Brief: Lines that contain the string "stretch" are to be copied; leave out all others.

Source data:
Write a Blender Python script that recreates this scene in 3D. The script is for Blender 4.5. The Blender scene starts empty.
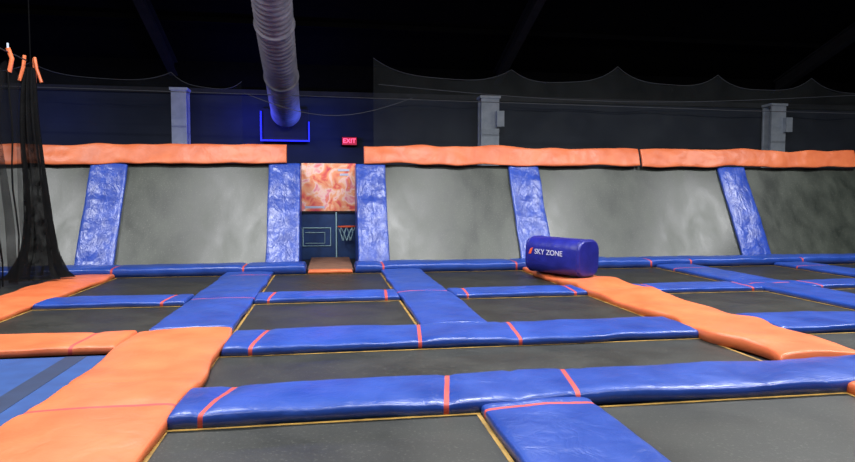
import bpy, math, random, bmesh
from mathutils import Vector, Matrix, noise
random.seed(4)
S = bpy.context.scene
S.view_settings.view_transform = 'Standard'
S.view_settings.look = 'None'
S.view_settings.exposure = 0.0

# ------------------------------------------------------------------ materials
def lin(c):
    return tuple(((v/255)/12.92 if v/255 <= .04045 else ((v/255+.055)/1.055)**2.4) for v in c) + (1,)

def mat(name, col, col2=None, rough=.5, nscale=4, bump=0, bscale=8, spec=.5, metal=0,
        stretch=(1, 1, 1), coat=0, detail=4, bdist=.02, dist=0.0, rvar=0.0, speck=0.0, wr=0.0):
    m = bpy.data.materials.new(name); m.use_nodes = True
    n = m.node_tree.nodes; l = m.node_tree.links
    b = n['Principled BSDF']
    b.inputs['Roughness'].default_value = rough
    b.inputs['Metallic'].default_value = metal
    b.inputs['Specular IOR Level'].default_value = spec
    b.inputs['Coat Weight'].default_value = coat
    b.inputs['Coat Roughness'].default_value = .25
    tc = n.new('ShaderNodeTexCoord'); mp = n.new('ShaderNodeMapping')
    mp.inputs['Scale'].default_value = stretch
    l.new(tc.outputs['Object'], mp.inputs['Vector'])
    nz = n.new('ShaderNodeTexNoise'); nz.inputs['Scale'].default_value = nscale
    nz.inputs['Detail'].default_value = detail; nz.inputs['Distortion'].default_value = dist
    l.new(mp.outputs[0], nz.inputs['Vector'])
    cr = n.new('ShaderNodeValToRGB')
    cr.color_ramp.elements[0].position = .32; cr.color_ramp.elements[1].position = .68
    cr.color_ramp.elements[0].color = lin(col); cr.color_ramp.elements[1].color = lin(col2 or col)
    l.new(nz.outputs['Fac'], cr.inputs[0])
    out = cr.outputs[0]
    if speck:
        n3 = n.new('ShaderNodeTexNoise'); n3.inputs['Scale'].default_value = 45; n3.inputs['Detail'].default_value = 2
        l.new(tc.outputs['Object'], n3.inputs['Vector'])
        mr = n.new('ShaderNodeMapRange'); mr.inputs['From Min'].default_value = .58; mr.inputs['From Max'].default_value = .8
        mr.inputs['To Max'].default_value = speck; l.new(n3.outputs['Fac'], mr.inputs['Value'])
        mx = n.new('ShaderNodeMixRGB'); mx.inputs[2].default_value = lin((150, 150, 140))
        l.new(mr.outputs[0], mx.inputs[0]); l.new(out, mx.inputs[1]); out = mx.outputs[0]
    l.new(out, b.inputs['Base Color'])
    if rvar:
        m2 = n.new('ShaderNodeMapRange'); m2.inputs['From Min'].default_value = .3; m2.inputs['From Max'].default_value = .7
        m2.inputs['To Min'].default_value = rough-rvar; m2.inputs['To Max'].default_value = rough+rvar
        l.new(nz.outputs['Fac'], m2.inputs['Value']); l.new(m2.outputs[0], b.inputs['Roughness'])
    if bump:
        n2 = n.new('ShaderNodeTexNoise'); n2.inputs['Scale'].default_value = bscale
        n2.inputs['Detail'].default_value = 3; n2.inputs['Distortion'].default_value = .8
        l.new(mp.outputs[0], n2.inputs['Vector'])
        bp = n.new('ShaderNodeBump'); bp.inputs['Strength'].default_value = bump
        bp.inputs['Distance'].default_value = bdist
        l.new(n2.outputs['Fac'], bp.inputs['Height']); last = bp
        if wr:   # sharp vinyl creases
            n4 = n.new('ShaderNodeTexNoise'); n4.inputs['Scale'].default_value = bscale*.7; n4.inputs['Detail'].default_value = 2
            n4.inputs['Distortion'].default_value = 2.5
            l.new(mp.outputs[0], n4.inputs['Vector'])
            s1 = n.new('ShaderNodeMath'); s1.operation = 'SUBTRACT'; s1.inputs[1].default_value = .5
            s2 = n.new('ShaderNodeMath'); s2.operation = 'ABSOLUTE'
            s3 = n.new('ShaderNodeMath'); s3.operation = 'POWER'; s3.inputs[1].default_value = .5
            l.new(n4.outputs['Fac'], s1.inputs[0]); l.new(s1.outputs[0], s2.inputs[0]); l.new(s2.outputs[0], s3.inputs[0])
            b2 = n.new('ShaderNodeBump'); b2.inputs['Strength'].default_value = wr; b2.inputs['Distance'].default_value = .02
            l.new(s3.outputs[0], b2.inputs['Height']); l.new(bp.outputs[0], b2.inputs['Normal']); last = b2
        l.new(last.outputs[0], b.inputs['Normal'])
    return m

def emis(name, col, s):
    m = bpy.data.materials.new(name); m.use_nodes = True
    b = m.node_tree.nodes['Principled BSDF']
    b.inputs['Base Color'].default_value = lin(col)
    b.inputs['Emission Color'].default_value = lin(col)
    b.inputs['Emission Strength'].default_value = s
    return m

def netmat(name, col, alpha, scale=6):
    m = bpy.data.materials.new(name); m.use_nodes = True
    n = m.node_tree.nodes; l = m.node_tree.links
    b = n['Principled BSDF']; b.inputs['Base Color'].default_value = lin(col)
    b.inputs['Roughness'].default_value = .8; b.inputs['Specular IOR Level'].default_value = .1
    tc = n.new('ShaderNodeTexCoord'); nz = n.new('ShaderNodeTexNoise'); nz.inputs['Scale'].default_value = scale
    l.new(tc.outputs['Object'], nz.inputs['Vector'])
    mr = n.new('ShaderNodeMapRange'); mr.inputs['From Min'].default_value = .3; mr.inputs['From Max'].default_value = .7
    mr.inputs['To Min'].default_value = alpha*.75; mr.inputs['To Max'].default_value = min(1, alpha*1.25)
    l.new(nz.outputs['Fac'], mr.inputs['Value']); l.new(mr.outputs[0], b.inputs['Alpha'])
    return m

M_blue = mat('blue_vinyl', (26, 58, 136), (36, 70, 154), rough=.34, nscale=2.5, bump=.45, bscale=5, bdist=.022, rvar=.05, wr=.14, spec=.55)
M_bluew = mat('blue_vinyl_wall', (32, 58, 142), (46, 76, 170), rough=.31, nscale=6, bump=.7, bscale=6, stretch=(1, .7, .7), bdist=.028, wr=.25, spec=.6)
M_orange = mat('orange_vinyl', (198, 96, 54), (218, 116, 70), rough=.42, nscale=2, bump=.4, bscale=4, bdist=.022, wr=.08)
M_red = mat('red_strap', (176, 60, 58), (196, 74, 68), rough=.6)
M_yel = mat('yellow_edge', (120, 92, 40), (176, 138, 66), rough=.7, nscale=6)
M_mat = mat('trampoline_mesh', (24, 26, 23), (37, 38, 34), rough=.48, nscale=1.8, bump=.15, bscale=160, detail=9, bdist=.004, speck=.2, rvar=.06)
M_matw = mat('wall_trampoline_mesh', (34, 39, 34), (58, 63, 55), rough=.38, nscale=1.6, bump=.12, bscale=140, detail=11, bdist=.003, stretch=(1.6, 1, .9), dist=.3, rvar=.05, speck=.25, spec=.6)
M_court = mat('blue_court_mat', (18, 58, 118), (26, 70, 134), rough=.6)
M_courtd = mat('court_stripe', (16, 36, 70), (22, 44, 80), rough=.6)
M_floor = mat('dark_floor', (22, 22, 26), (30, 30, 32), rough=.8)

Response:
        stretch=(1, 1, 1), coat=0, detail=4, bdist=.02, dist=0.0, rvar=0.0, speck=0.0, wr=0.0):
    mp.inputs['Scale'].default_value = stretch
M_bluew = mat('blue_vinyl_wall', (32, 58, 142), (46, 76, 170), rough=.31, nscale=6, bump=.7, bscale=6, stretch=(1, .7, .7), bdist=.028, wr=.25, spec=.6)
M_matw = mat('wall_trampoline_mesh', (34, 39, 34), (58, 63, 55), rough=.38, nscale=1.6, bump=.12, bscale=140, detail=11, bdist=.003, stretch=(1.6, 1, .9), dist=.3, rvar=.05, speck=.25, spec=.6)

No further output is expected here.